The version string used for file names and documentation is created using a pattern string.

For file names, and branch names in the Codeberg pages repository, any dots in the version string are replaced with underscores.

Substitutions

Within a pattern string, several substitutions will be made:

  • Unescaped whitespace is discarded.
  • Parentheses are discarded, but must balance.
  • A single character can be treated as a literal character by backslash-escaping it.
  • A variable name surrounded by @ characters (e.g. @foo@) is replaced with the variable's value. A non existent variable expands to nothing, which in some contexts is different from expanding to an empty string.
  • A contiguous sequence of whitespace characters can be kept in the version string by surrounding them with @ characters. For example @ @.

Variables include:

  • version The basic version, as defined in the VERSION file.
  • revision The git revision. This is currently only available inside a Git working directory, rather than source unpacked from a distribution tarball, but in future it will be copied into the source distro. The same goes for all the repository related variables.
  • extra_commits The number of extra commits after the release tag.
  • extra_commits_nz The same as extra_commits but not defined if extra_commits is zero.
  • dirty Only defined if in a dirty working directory. Expands to dirty.
  • release Only defined in a tagged release commit. Expands to release.

Functions

A function is a name with a trailing ?, optionally followed (immediately) by parenthesised, comma separated arguments.

Nesting arguments

    foo?(arg1 @None, (arg2, more arg2) even more arg2)
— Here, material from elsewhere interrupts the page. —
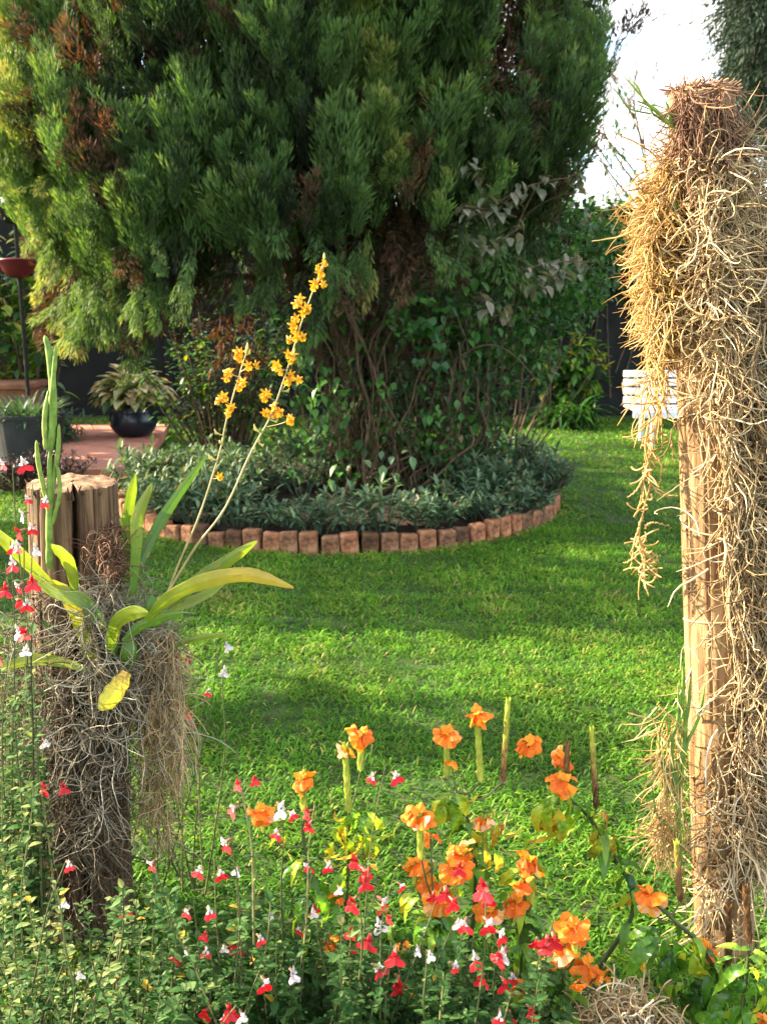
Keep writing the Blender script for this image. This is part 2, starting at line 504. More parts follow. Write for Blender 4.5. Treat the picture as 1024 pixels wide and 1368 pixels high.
def box(g, c, s, tint=.5, mat=0, rot=None, bev=0.0):
    c = np.array(c, float); h = np.array(s, float) / 2
    b = min(bev, h.min() * .6) if bev else 0
    if not b:
        V = np.array([[x, y, z] for z in (-1, 1) for x, y in ((-1, -1), (1, -1), (1, 1), (-1, 1))]) * h
        fs = [(3, 2, 1, 0), (4, 5, 6, 7), (0, 1, 5, 4), (1, 2, 6, 5), (2, 3, 7, 6), (3, 0, 4, 7)]
        if rot is not None: V = V @ np.asarray(rot).T
        g.add(V + c, np.array(fs), tint, mat)
        return g
    V = []; idx = {}
    for sx in (-1, 1):
        for sy in (-1, 1):
            for sz in (-1, 1):
                for ax in range(3):
                    q = np.array([sx, sy, sz]) * (h - b); q[ax] = (sx, sy, sz)[ax] * h[ax]
                    idx[(sx, sy, sz, ax)] = len(V); V.append(q)
    Q = []; T = []
    for ax in range(3):
        u, w = [(1, 2), (2, 0), (0, 1)][ax]
        for s_ in (-1, 1):
            r = []
            for a_, b_ in ((-1, -1), (1, -1), (1, 1), (-1, 1)):
                k = [0, 0, 0]; k[ax] = s_; k[u] = a_; k[w] = b_
                r.append(idx[(*k, ax)])
            Q.append(r if s_ > 0 else r[::-1])
        for a_ in (-1, 1):
            for b_ in (-1, 1):
                r = []
                for e, axx in ((-1, u), (-1, w), (1, w), (1, u)):
                    k = [0, 0, 0]; k[ax] = e; k[u] = a_; k[w] = b_
                    r.append(idx[(*k, axx)])
                Q.append(r)
    for k in [(a, b_, c_) for a in (-1, 1) for b_ in (-1, 1) for c_ in (-1, 1)]:
        T.append([idx[(*k, 0)], idx[(*k, 1)], idx[(*k, 2)]])
    V = np.array(V)
    if rot is not None: V = V @ np.asarray(rot).T
    nb = g.n
    g.add(V + c, np.array(Q), tint, mat)
    g.f.append(np.array(T) + nb); g.t.append(np.full(len(T), float(np.mean(tint)))); g.m.append(np.full(len(T), mat, np.int32))
    return g

def rotz(a):
    c, s = math.cos(a), math.sin(a)
    return np.array([[c, -s, 0], [s, c, 0], [0, 0, 1.0]])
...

Here the function foo gets two arguments. In fact it gets something like this:

[
    [
        Token("arg1"),
    ],

    [
        [
            Token("arg2"),
            Token(","),
            Token("more"),
            Token("arg2")
        ],
        Token("even"),
        Token("more"),
        Token("arg2")
    ]
]

But some functions don't care about that. Many flatten all the arguments into one token, and many flatten each argument into one token each. See tools/verpat.py for more insight into how it works, particularly the function decorators like @StringArgsFunc.

The join family

The join functions are join, join_dumb, and join_no_empties. The first argument to a join function is a separator string, and the remaining arguments are joined into one string token using the separator.

The difference is in which arguments are pruned before joining. join will remove any tokens with no value. Tokens with a value of "" will be kept.

  • join: prune null tokens before joining
  • join_no_empties: prune null tokens and those with empty string values
  • join_dumb: don't prune anything

Not pruning anything means that for example join_dumb?(:,,,) will produce ::. Whereas join?(:,,,) will produce an empty string.

The conditional family

The conditional functions are:

  • if
  • exists
  • not_empty

They take arguments like this:

if? (
    condition 1,
    true_statement 1,
    condition 2,
    true_statement 2,
    else_statement
)

There can be any number of conditions, and the else statement is optional.

If condition 1 is matched, the next argument is preserved as-is, but everything else is discarded. If condition 1 is false, condition 2 is tested, and so on. If no condition is met, and there is an else statement (the final argument), that argument is preserved as is and everything else is discarded.

The difference between the conditional functions is the type of test they perform.

exists? is true if the conditional argument contains any non-null tokens. You can put a literal empty string into the argument as @@, so there is at least one possible way for an empty non-null token to appear. However, the expansion of @varname@ when varname is not the name of a variable, would not pass the existence test.

not_empty also fails if an empty string is used as the condition.

if also considers a string which, when stripped of leading and trailing whitespace, is an integer or floating point literal which represents zero, to be a false value.

A conditional function which does not match any of its conditions and has no else argument will not produce tokens, not even an empty string.